His trip gave quite an accurate glimpse of what is to come. Panetta shows us that regardless of what politician sits in the oval office, regardless of which of the two mainstream parties holds power, regardless of how many people vote to change foreign policy, the U.S. war machine stays firmly on course. The interests of big business rule supreme.

The reality remains that if Washington is left to its own devices, countless more service members will die and lose limbs in a war we know was started based on lies, a war that virtually everyone vehemently opposes—except for the multi-millionaires who have a stake in investments in Iraq.

This begs the question: Why would we let some clique of millionaires in three-piece suits order us, our friends and our family to be killed, maimed and traumatized so ExxonMobil, Boeing and Halliburton can please their shareholders?

It is an absurd equation. But it is one that we can alter.

Every service member has the right to disobey whatever profit-inspired orders Panetta issues. And every family in the United States, who pay for the wars with their tax dollars and their loved ones, has the right to step outside the guidelines of the political establishment and take dramatic, mass action to force change.

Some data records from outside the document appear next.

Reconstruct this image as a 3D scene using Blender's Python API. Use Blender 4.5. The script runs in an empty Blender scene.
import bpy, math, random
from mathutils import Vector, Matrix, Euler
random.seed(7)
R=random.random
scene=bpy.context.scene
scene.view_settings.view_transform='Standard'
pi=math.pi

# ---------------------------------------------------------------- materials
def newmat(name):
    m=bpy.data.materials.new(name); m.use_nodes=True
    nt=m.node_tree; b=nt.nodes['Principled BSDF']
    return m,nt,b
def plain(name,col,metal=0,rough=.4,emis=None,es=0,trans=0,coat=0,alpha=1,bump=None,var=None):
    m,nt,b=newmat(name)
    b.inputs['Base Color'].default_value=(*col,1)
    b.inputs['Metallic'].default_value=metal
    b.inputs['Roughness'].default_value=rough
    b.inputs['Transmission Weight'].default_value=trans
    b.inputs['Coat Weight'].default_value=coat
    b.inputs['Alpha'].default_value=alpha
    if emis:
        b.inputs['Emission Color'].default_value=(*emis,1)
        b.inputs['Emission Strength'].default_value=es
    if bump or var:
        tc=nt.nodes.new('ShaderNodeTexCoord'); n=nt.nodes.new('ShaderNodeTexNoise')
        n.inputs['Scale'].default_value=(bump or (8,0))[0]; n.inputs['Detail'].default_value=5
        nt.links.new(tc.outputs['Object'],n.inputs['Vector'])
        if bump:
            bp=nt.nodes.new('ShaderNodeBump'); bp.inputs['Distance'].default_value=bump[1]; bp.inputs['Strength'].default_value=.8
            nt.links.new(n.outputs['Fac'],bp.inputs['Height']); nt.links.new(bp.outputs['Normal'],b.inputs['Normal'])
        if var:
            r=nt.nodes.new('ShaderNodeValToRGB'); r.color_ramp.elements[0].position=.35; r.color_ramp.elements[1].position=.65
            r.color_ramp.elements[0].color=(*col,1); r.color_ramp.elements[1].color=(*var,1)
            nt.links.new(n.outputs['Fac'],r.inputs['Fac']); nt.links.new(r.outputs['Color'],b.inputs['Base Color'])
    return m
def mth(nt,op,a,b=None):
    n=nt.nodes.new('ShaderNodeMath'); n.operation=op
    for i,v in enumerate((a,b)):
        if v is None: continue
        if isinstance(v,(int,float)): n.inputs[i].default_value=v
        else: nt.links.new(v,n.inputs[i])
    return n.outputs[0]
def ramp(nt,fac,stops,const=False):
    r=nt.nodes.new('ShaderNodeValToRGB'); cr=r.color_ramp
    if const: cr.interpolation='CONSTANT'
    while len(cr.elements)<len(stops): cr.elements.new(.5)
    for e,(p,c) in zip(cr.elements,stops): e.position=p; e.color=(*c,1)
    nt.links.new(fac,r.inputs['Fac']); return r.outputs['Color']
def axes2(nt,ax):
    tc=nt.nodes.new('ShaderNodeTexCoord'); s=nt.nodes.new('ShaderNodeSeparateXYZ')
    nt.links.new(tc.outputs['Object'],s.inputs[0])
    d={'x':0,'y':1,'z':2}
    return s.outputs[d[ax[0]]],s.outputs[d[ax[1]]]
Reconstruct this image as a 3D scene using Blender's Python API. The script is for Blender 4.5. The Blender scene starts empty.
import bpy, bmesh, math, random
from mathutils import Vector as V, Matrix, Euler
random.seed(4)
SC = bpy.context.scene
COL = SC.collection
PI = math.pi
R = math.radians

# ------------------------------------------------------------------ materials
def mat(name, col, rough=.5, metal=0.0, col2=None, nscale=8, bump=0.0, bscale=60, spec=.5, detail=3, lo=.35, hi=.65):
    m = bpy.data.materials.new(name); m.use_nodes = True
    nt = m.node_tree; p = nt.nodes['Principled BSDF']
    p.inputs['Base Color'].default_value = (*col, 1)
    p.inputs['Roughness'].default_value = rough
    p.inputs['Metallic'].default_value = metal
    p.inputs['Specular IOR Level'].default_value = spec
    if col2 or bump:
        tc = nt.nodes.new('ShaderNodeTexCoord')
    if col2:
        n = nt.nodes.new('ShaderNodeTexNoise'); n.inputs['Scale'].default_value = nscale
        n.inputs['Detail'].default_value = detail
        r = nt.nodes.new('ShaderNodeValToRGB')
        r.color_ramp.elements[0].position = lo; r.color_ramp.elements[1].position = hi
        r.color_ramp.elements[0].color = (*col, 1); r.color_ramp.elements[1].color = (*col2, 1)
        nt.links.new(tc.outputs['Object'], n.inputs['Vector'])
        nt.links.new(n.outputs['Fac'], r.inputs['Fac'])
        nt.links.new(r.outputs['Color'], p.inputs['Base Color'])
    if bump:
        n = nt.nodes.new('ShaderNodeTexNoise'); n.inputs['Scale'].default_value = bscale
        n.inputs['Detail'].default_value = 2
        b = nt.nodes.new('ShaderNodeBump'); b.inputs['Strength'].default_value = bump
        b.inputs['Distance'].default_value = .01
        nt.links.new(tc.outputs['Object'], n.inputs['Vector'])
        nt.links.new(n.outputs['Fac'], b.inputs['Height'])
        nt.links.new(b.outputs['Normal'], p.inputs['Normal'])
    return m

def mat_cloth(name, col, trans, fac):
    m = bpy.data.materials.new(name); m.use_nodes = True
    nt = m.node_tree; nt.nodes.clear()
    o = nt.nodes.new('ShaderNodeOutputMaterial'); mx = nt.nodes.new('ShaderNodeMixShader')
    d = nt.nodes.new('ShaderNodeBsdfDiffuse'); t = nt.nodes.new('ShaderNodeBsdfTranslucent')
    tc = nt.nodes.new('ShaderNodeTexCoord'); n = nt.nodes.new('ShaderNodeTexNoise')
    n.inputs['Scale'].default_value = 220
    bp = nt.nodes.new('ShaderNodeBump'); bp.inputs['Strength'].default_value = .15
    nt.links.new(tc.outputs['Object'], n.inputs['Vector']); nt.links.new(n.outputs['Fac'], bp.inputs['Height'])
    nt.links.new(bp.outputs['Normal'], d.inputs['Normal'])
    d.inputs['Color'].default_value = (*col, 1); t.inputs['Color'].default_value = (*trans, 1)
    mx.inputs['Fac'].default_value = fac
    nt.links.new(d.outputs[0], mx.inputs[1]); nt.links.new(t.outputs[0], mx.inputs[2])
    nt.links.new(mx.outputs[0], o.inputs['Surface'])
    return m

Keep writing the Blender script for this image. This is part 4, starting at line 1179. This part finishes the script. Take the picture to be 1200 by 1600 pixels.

That, and only that, is the remedy for the same old lies, the same old policies and the same old dynamic of profits for the rich over the needs and desires of the people.

On October 6, the 10th anniversary of the invasion of Afghanistan, March Forward! will join thousands in Washington, D.C. for a historic mass protest against the wars.

The participation of united veterans and service members will send a clear message to the U.S. government that we can take our lives into our own hands, and will fight against the reckless decisions that have destroyed so many lives.